Begin with the first line of the entries below and reproduce each line exactly, ending with the line that holds "from mathutils import".
** Start EXTRACTED MATERIAL **
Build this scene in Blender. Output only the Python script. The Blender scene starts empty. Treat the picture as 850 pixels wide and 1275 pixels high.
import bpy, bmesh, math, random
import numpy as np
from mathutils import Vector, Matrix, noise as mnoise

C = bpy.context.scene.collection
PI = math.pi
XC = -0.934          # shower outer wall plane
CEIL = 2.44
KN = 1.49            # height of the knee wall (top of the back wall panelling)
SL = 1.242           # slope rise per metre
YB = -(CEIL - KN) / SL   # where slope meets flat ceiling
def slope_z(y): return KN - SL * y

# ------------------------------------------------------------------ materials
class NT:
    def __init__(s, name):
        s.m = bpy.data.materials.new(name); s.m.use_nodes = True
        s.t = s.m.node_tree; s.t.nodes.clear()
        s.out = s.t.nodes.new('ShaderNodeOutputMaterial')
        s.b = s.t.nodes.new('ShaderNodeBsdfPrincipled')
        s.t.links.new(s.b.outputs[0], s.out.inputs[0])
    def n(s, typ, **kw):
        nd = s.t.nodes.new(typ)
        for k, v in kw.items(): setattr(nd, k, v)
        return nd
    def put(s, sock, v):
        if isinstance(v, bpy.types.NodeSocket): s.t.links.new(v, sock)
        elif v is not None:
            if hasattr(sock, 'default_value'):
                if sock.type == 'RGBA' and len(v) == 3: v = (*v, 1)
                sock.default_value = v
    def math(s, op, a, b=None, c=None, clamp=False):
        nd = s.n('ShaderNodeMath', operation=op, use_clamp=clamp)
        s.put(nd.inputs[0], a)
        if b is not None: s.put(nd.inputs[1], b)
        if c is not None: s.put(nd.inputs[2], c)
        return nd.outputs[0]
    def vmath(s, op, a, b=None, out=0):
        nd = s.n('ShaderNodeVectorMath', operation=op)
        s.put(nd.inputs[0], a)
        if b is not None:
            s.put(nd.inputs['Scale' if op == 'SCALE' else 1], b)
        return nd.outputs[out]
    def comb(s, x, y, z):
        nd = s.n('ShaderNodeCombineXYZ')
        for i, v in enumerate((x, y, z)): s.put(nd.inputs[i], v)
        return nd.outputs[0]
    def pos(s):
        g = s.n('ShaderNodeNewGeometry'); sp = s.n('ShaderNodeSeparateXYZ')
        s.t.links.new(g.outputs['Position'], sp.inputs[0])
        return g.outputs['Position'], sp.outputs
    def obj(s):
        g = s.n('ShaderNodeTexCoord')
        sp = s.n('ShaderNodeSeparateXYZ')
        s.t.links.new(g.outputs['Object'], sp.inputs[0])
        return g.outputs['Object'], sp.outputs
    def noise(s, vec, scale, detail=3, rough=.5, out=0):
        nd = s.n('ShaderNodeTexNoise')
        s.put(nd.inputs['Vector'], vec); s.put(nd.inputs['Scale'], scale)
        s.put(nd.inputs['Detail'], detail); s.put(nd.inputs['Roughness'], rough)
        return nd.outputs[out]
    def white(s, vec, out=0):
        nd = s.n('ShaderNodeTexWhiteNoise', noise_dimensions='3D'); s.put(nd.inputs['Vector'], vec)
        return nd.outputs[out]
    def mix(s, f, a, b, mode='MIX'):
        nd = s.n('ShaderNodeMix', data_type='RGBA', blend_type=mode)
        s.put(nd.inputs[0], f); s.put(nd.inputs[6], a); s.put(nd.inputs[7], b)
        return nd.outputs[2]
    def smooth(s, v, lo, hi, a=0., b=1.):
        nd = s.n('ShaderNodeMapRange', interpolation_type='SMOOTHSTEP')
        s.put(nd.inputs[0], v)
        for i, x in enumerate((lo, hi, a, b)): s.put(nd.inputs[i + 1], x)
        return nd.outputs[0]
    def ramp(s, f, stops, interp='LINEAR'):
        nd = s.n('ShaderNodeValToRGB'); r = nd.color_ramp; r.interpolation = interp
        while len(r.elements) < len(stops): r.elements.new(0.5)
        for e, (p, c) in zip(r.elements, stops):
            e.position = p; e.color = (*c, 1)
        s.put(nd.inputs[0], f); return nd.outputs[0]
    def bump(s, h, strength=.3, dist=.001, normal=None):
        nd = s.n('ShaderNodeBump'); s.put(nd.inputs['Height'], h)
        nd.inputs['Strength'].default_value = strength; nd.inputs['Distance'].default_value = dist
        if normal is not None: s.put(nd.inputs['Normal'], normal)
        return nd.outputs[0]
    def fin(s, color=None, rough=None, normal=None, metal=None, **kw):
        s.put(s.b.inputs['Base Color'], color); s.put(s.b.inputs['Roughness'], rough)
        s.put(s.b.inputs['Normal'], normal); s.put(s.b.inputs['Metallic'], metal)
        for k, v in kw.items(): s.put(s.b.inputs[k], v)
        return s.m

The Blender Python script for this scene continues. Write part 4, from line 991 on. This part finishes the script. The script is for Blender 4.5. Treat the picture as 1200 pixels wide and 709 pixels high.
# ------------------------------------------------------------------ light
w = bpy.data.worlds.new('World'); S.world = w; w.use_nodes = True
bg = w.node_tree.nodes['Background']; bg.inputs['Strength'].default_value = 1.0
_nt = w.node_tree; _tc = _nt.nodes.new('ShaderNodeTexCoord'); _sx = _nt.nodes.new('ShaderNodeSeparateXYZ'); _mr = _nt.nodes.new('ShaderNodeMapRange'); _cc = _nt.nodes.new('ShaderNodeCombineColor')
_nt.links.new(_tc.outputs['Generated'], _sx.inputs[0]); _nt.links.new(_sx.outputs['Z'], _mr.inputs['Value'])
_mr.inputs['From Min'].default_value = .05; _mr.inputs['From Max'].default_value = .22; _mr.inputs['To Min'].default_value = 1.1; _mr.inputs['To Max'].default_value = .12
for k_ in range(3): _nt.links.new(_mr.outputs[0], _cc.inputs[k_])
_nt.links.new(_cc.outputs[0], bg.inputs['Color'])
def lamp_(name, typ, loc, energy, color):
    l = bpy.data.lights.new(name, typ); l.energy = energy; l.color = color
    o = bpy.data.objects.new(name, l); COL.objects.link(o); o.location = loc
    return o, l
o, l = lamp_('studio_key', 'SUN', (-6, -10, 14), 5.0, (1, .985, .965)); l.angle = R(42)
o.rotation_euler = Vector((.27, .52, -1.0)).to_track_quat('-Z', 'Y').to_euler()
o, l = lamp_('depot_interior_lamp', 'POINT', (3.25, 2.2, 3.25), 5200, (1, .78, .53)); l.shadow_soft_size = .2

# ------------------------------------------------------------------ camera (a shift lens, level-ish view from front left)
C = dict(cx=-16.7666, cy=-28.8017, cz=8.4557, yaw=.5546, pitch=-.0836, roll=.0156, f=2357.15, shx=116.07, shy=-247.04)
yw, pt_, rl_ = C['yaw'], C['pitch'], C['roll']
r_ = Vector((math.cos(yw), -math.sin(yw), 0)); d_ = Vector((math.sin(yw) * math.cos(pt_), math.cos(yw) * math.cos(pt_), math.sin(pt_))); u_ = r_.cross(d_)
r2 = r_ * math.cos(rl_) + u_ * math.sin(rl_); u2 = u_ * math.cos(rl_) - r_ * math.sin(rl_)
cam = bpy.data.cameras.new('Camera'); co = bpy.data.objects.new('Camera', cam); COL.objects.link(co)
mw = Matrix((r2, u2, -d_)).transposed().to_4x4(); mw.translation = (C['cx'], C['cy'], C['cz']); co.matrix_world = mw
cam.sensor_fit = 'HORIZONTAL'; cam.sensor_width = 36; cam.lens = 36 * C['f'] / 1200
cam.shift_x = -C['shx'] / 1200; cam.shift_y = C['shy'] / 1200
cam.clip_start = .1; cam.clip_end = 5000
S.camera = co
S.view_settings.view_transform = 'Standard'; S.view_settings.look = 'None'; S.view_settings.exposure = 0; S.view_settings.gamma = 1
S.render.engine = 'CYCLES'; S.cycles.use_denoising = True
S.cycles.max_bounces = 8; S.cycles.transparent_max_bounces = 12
** End EXTRACTED MATERIAL **
_ANSWER BELOW_.
Build this scene in Blender. Output only the Python script. The Blender scene starts empty. Treat the picture as 850 pixels wide and 1275 pixels high.
import bpy, bmesh, math, random
import numpy as np
from mathutils import Vector, Matrix, noise as mnoise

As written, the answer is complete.